_Source excerpt_.

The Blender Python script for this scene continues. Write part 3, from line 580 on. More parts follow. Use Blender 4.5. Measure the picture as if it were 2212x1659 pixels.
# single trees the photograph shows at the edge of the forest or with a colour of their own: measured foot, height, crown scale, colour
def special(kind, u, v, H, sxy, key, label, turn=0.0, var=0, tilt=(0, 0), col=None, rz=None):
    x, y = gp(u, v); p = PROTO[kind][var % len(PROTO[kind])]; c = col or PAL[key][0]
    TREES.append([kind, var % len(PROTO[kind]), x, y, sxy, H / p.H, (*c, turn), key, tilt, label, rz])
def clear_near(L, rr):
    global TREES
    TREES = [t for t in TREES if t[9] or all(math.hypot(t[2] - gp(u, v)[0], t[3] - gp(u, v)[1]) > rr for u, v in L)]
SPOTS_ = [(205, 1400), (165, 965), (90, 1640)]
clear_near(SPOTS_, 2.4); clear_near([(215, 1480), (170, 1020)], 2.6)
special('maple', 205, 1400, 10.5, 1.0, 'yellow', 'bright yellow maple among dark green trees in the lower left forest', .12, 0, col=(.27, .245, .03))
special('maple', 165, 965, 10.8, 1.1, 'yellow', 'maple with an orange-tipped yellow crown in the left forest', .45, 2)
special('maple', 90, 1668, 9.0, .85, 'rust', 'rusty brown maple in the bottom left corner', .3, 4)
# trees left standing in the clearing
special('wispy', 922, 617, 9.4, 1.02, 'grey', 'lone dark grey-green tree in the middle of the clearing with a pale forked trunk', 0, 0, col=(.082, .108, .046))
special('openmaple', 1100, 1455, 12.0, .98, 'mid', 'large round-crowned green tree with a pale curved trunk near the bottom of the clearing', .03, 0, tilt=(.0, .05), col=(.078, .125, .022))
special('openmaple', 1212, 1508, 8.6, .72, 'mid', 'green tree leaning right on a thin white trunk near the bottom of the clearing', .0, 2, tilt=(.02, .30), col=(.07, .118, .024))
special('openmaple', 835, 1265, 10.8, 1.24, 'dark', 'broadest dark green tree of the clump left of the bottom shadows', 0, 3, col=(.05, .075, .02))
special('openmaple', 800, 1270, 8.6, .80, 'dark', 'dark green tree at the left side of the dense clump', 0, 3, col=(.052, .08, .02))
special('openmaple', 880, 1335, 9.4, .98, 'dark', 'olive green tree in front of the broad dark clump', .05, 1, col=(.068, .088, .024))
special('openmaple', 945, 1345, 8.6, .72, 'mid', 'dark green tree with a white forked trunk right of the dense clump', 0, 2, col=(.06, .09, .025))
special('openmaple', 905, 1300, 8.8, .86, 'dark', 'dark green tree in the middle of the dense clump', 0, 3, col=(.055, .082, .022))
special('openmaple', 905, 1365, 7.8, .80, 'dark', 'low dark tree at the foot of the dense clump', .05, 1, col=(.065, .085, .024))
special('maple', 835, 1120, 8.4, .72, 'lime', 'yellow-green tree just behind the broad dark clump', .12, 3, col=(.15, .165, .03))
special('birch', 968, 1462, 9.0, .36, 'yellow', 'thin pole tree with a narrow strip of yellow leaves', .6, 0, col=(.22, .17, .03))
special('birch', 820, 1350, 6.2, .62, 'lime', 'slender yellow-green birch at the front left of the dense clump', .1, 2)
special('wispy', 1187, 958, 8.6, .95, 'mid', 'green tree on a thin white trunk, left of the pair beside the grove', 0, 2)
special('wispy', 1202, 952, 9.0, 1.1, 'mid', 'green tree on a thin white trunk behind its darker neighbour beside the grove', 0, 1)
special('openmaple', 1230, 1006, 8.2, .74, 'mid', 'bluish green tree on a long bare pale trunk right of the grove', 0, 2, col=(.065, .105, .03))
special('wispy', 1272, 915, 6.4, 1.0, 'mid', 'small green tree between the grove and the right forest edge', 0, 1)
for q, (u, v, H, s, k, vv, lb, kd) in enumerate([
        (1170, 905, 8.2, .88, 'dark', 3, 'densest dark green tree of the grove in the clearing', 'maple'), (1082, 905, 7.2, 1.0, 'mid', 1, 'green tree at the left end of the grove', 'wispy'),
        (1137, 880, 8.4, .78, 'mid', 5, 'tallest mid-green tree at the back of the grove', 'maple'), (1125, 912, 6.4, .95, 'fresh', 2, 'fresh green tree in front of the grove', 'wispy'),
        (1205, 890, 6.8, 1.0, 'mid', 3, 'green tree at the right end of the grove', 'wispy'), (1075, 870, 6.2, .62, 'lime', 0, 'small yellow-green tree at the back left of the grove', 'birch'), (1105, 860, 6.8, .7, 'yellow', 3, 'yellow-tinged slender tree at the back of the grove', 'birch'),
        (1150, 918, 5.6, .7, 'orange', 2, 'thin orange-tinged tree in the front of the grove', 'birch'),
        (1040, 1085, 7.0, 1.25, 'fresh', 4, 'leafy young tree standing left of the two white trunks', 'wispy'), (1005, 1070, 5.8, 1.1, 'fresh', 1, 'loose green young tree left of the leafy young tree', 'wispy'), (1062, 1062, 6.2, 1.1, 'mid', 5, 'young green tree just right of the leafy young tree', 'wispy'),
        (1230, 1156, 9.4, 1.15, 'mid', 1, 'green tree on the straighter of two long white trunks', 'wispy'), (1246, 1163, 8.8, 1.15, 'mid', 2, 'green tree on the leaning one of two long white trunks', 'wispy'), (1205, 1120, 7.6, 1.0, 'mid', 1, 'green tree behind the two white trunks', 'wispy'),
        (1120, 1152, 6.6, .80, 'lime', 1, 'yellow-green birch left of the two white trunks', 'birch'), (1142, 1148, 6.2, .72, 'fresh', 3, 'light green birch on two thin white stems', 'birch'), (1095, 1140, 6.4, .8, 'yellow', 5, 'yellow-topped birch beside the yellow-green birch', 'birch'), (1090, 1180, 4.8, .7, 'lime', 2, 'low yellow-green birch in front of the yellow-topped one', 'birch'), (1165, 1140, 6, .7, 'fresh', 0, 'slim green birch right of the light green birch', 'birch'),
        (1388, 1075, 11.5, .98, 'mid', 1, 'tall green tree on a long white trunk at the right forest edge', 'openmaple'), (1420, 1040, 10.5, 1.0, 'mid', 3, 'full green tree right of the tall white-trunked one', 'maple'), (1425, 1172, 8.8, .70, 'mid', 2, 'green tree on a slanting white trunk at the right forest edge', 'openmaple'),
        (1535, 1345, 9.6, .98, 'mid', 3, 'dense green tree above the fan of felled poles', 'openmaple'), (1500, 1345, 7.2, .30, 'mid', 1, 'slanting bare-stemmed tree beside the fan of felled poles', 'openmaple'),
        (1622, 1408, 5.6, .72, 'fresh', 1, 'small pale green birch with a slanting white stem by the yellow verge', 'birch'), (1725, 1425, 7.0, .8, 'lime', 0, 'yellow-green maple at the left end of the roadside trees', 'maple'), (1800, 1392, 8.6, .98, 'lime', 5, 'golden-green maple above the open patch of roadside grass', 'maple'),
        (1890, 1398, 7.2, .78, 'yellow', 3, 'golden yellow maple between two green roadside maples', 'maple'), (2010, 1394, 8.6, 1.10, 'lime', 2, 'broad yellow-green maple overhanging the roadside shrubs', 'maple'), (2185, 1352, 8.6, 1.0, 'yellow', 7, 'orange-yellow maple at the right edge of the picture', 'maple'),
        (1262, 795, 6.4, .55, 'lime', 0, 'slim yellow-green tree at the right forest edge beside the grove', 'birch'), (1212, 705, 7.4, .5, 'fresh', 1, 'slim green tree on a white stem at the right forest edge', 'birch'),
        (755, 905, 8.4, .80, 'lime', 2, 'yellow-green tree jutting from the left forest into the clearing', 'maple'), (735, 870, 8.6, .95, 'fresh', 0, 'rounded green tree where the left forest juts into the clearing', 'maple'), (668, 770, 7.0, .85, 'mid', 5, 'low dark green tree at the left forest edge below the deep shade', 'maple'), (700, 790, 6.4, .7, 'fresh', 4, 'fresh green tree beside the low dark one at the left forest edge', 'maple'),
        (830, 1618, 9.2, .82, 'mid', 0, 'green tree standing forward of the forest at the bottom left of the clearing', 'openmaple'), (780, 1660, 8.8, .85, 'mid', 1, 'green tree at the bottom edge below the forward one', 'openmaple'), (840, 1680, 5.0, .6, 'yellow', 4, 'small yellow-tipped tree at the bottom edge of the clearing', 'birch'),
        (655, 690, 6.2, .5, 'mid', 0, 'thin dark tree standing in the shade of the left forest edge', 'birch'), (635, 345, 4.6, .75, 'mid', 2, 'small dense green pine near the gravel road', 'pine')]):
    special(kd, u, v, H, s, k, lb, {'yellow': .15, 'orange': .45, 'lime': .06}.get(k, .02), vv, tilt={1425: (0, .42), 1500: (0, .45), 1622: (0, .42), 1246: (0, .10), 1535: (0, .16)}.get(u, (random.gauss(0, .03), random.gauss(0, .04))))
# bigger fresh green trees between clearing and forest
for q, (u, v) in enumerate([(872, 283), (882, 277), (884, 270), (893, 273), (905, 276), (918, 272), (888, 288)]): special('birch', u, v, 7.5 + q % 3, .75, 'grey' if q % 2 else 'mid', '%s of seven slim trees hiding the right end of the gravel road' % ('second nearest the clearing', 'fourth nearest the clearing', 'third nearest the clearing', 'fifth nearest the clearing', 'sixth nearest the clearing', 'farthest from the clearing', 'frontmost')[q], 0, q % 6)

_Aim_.
Find how many lines hold the string "picture", and state that number alone.

_Result of this task_.
2